Blake, born in the Netherlands to a British diplomat and a Dutch woman, was trapped there by the German advance when the Second World War broke out in 1940. Interred by the Nazis, he escaped, joined the Dutch resistance and was later recruited by the British as an espionage agent. He served with "valor and distinction" until 1943 when he finally escaped to Britain where he joined the Royal Navy. After the war, Blake was posted to Naval Intelligence, again serving with distinction. His reward, after studying languages including Russian, was a Secret Intelligence Service (SIS) post working under diplomatic cover as vice-consul in Seoul.

On his release, after being held by the North Koreans for three years, SIS gave Blake leave to recuperate, posting him in April 1955 to the SIS station in West Berlin as deputy director of Technical Operations. His special assignment was to study the Red Army in East Germany, looking for potential defectors amongst its officers.

It was during this assignment that Blake committed his main act of betrayal by telling the KGB about the Berlin Tunnel, which had been bored as a joint effort of the SIS and CIA so that Western intelligence could tap land lines linking East Berlin with Moscow.

Blake's tipoff to the KGB allowed the Russians to use the tunnel to plant information which deceived Western intelligence agencies. Later, when it suited them, the KGB turned the Tunnel Operation into a propaganda victory.

Blake served the KGB well when in 1959 he revealed to the KGB each new plan and move of the West in the delicate East-West Geneva negotiations on the Berlin question.

In early 1961, Howard Roman, a CIA case officer who had been handling a communist intelligence officer positioned as vice-chairman of Polish military intelligence, gave SIS a lead which revealed the KGB had in its possession a list of 26 Polish officials which the SIS considered potential targets for recruitment. The list had been compiled by SIS men in Warsaw and investigations showed it could only have come from George Blake's safe.

Blake, 38, a war hero considered by most of his Foreign Service colleagues as a "splendid chap," married to the daughter of a respected British Foreign Office official and father of two, was arrested and charged in April, 1961, under The Official Secrets Act.

George Blake in MoscowBlake at first was able to successfully stonewall all questions of the SIS interrogator, but later broke down and admitted his guilt. He was brought to court and tried at the Old Bailey courtroom. Chief Justice Lord Parker took only 53 minutes to reach his decision. Blake's treason, he commented, "rendered much of this country's efforts completely useless."

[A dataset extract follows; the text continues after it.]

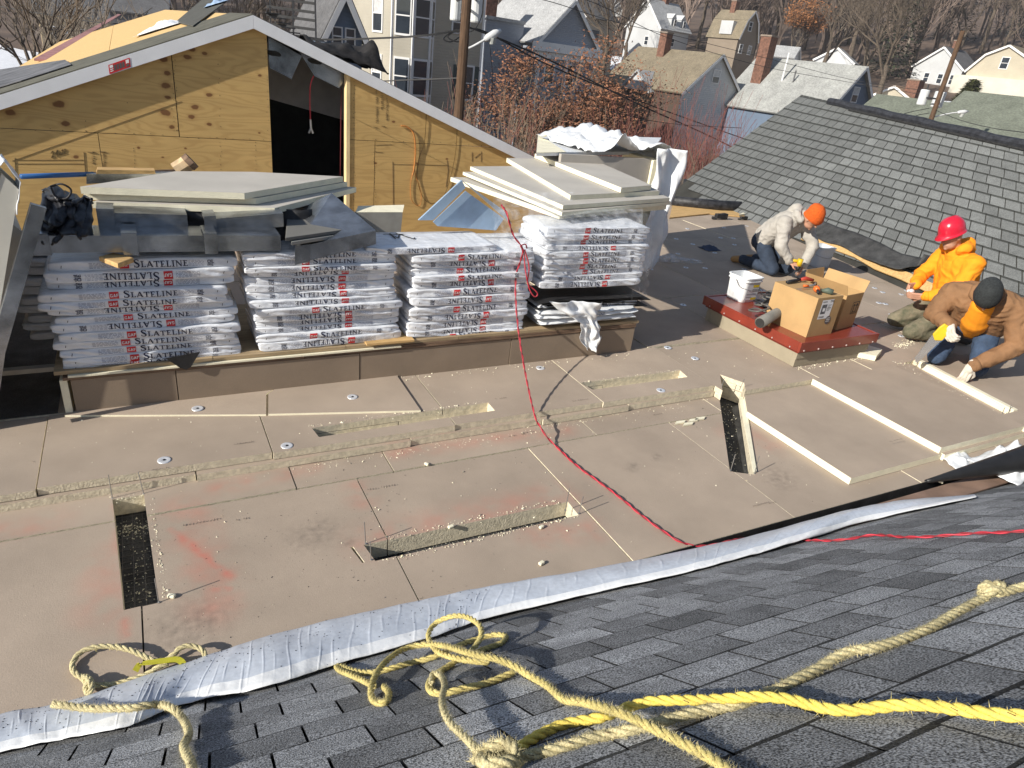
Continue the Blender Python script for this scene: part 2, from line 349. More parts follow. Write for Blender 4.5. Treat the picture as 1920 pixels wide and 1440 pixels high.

Lord Parker then sentenced Blake to 42 years in prison, the longest term ever imposed under English law for espionage during peacetime. The severity of Blake's sentence was explained at the trial as one year for each of the 42 British agents whose torture and death he caused.

Blake served only five and a half years before escaping from Wormwood Scrubs Prison in West London. He vanished, only to surface in Moscow a year later.

Many believe the KGB organized Blake's escape by contracting out some of the worst of the IRA. Sean Bourke, the Irish criminal who organized Blake's escape, detailed the escape in his book, The Springing of George Blake.

According to Bourke, in order to escape, Blake had to break an iron framed window, slide down a roof dropping to the ground, then climb over an 18 foot wall on a rope ladder, made by Bourke, and again dropping the final few feet. This feat was accomplished by Blake, an unathletic man, in a matter of minutes.

Bourke states that after hiding Blake in various flats in London, he was then smuggled to East Berlin by an Anglo-Irish couple who had hidden him in a secret compartment in a camping van. Today, Blake is in Moscow married to a Russian girl named Ida. They have a son, Mischa. Bourke, 47, died mysteriously in Ireland. He was found dead in his bed on 26 January, 1982, apparently from alcohol poisoning.

"How was it possible for a man in a key position to be a top Soviet spy for nine and a half years, without being discovered," the British press demanded at the time of Blake's conviction.

The government replied with the traditional blank stare.